NEW YORK (CNNMoney.com) -- Would making the rich pay higher taxes next year hurt the economy?
That question underlines one of the trickiest fiscal questions facing Washington policymakers: What to do about the 2001 and 2003 Bush tax cuts, which are set to expire at the end of the year.
President Obama wants to let the cuts lapse for joint tax filers who make at least $250,000 ($200,000 for individuals) but extend them for everyone else. That means the top two tax rates would revert to where they were in the late 1990s: The 35% rate would go to 39.6% and the 33% rate would go to 36%.
The highest-income filers would also see their tax rates on capital gains and dividends go up. And, if they're in line for an inheritance, they will see the reinstatement of the estate tax, although Obama's proposed estate tax is a less onerous version than the one scheduled to be in place under current law.
The debate over what Congress should do, which has been playing out for months in policy circles, is now receiving more prominent attention.
The stakes are high: On the one hand, there are fresh concerns that the economic recovery might be faltering; higher taxes on the rich could dampen spending and investment. At the same time, the nation's fiscal hole is deep, and the tax cuts cost the federal coffers badly needed revenue.
The deficit concerns were amplified last week by former Federal Reserve Chairman Alan Greenspan. Once a big supporter of the tax cuts, he now believes they should be allowed to expire not only for the rich but for everyone. He said the cost of extending them -- which could run as high as $3 trillion over 10 years -- will make the economy worse by adding to U.S. debt.
But few policymakers are talking about phasing out the tax cuts entirely. The debate is more focused on Obama's proposal to eliminate the cuts for high-earners.
And doing so won't harm the economy, says Treasury Secretary Timothy Geithner and many Democrats in Congress.
"What we're allowing to expire is the tax cuts that President Bush put in place for the most fortunate, the richest 2 to 3 percent of Americans," Geithner said last week on Charlie Rose. "And we think letting those expire is a prudent, sensible act because it allows us to make a contribution now to starting to reduce our long-term deficits."

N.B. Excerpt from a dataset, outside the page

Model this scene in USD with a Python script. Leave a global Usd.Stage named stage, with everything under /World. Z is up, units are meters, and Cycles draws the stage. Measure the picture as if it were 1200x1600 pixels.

Geithner added: "We don't want to solve those future deficit problems by raising the relative burden on working Americans, middle-class families."
Both Geithner and tax expert William Gale, co-director of the Tax Policy Center, note that the late 1990s were marked by a strong economy even though the top two rates at the time were 36% and 39.6%.
"If anything that shows that raising even the top rate is not utterly anathema to economic growth," Gale said at a Brookings Institution seminar last week.
On the other side are many Republicans -- and even a few Democrats on Capitol Hill -- who are concerned that higher taxes on the wealthiest Americans would hurt the economy at the present time.
Senate Budget Chairman Kent Conrad, D-N.D., who is a fierce deficit hawk, nevertheless allowed last week that he would be reluctant to let anyone's tax cuts expire just yet.
"In a perfect world, I would not be cutting spending or raising taxes for the next 18 months to two years" Conrad told reporters. "This downturn is still very much with us unfortunately."
Since households and governments are tapped out, nothing should be allowed to impede the chances for business spending, which is the best hope for generating future economic growth, according to Douglas Holtz-Eakin, a former Congressional Budget Office director who now runs a Republican think tank.
Holtz-Eakin believes that imposing higher taxes on those in the upper-income brackets would be bad for many job-creating small businesses, which often pay taxes under the individual income tax code.
He calculates that an increase in the top rate could reduce small business hiring by 18%.
Not everyone thinks small business would get hit so hard, however.
Tax expert Len Burman says that only 3% of small businesses are subject to the top two individual tax rates. He also notes that much of the income from those businesses comes from private partnerships such as law and accounting firms and investment firms, and not from traditional mom-and-pop ventures.
One option to mitigate the impact of allowing the top tax rates to go up: Phase in the increases over a few years.
"Allowing the tax cuts to expire for high-income filers all at once next year would be taking too large a risk with the fragile recovery," said economist Mark Zandi, who has served as a consultant to members of both parties. "At the very least, the tax increases for these groups should be phased in over two years -- half in 2011, the other half in 2012."